Parenting: Childhood Bonds
By April MasiniMarch 20, 2007 (Posted at 1:41 pm)
Bonding is an important developmental step for babies that allows them to have healthy relationships for the rest of their life. It is crucial. The first bond for a baby is with the mother or a primary caregiver. The bond allows the child to trust and find comfort in a mother or mother figure. This bond allows the child to transfer that trust to other people in his or her life.
As a toddler, the child learns to say “No,” and this is a time when the child separates and individuates as well as goes out into the world (okay, the park) and attaches to friends, babysitters, and other people who the child sees on a regular basis. The more these bonds are encouraged, and the more the bonds are between people who are healthy and practice healthy living, the better chance a child has for successful adult relationships, romances, families and work relationships.
Attachment disorder is what children suffer when they do not successfully bond with one or both of their parents. This bonding time for attachment is usually from birth through early years. When children do not attach to their parents they have trouble attaching with other people in relationships throughout their lives. This includes friendships, romantic relationships and parent-child relationships where they are the parent.

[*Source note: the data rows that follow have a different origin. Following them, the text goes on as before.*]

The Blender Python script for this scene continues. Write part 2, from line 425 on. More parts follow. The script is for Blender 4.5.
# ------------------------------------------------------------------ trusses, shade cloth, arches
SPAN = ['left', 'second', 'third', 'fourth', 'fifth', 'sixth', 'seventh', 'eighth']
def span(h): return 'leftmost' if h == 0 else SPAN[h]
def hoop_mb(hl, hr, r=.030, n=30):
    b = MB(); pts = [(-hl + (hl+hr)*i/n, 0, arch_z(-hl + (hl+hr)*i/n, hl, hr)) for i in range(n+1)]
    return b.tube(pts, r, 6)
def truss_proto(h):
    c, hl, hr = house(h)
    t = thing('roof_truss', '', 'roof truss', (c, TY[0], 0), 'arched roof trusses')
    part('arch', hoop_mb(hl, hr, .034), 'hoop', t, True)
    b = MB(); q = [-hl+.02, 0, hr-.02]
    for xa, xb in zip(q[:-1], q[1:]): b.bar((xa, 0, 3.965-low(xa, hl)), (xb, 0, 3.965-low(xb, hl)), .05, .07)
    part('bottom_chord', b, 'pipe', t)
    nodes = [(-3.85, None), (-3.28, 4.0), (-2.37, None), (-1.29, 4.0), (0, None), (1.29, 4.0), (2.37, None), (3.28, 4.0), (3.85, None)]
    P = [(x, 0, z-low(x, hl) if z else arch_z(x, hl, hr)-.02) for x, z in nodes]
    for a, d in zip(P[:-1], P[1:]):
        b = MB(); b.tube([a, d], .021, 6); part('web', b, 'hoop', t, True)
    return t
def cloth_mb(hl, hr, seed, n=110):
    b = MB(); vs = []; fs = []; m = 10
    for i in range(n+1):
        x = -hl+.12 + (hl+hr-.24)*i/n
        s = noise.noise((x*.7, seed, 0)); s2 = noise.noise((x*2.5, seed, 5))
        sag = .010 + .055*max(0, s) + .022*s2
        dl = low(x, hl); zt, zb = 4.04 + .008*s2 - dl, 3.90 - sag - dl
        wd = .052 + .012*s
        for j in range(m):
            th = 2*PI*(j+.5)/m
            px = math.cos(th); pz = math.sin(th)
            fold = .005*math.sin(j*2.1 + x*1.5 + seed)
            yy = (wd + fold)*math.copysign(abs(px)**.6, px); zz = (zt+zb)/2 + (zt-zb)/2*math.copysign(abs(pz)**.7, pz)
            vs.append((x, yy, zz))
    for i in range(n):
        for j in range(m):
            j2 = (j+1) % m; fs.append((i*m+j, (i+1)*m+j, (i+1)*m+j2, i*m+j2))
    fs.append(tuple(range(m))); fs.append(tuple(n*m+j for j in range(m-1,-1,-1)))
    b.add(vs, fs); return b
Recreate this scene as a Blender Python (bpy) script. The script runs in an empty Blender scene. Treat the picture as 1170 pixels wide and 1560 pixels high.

In worst scenario cases, they children who do not attachment do not develop empathy, compassion or sympathy, and can be very cold blooded and calculated as well as narcissistic. Many criminals never attached as children.
That said, lack of attachment does not mean that a child will become a criminal. Especially if the parent is aware of the attachment issues and tries to remedy them.
Children from adoption situations or foster care situations have natural challenges attaching because they are not with their parents to attach to, physically. Introducing attachment to these children after they are adopted can be easy or difficult. It requires special intelligence, communication and intimacy. Parents should offer themselves to children for comfort, questions and basic needs on a consistent basis. This is a start because the children have not had consistency from a parental figure coming from an orphanage — or they have had it from someone else, and are now suffering abandonment issues.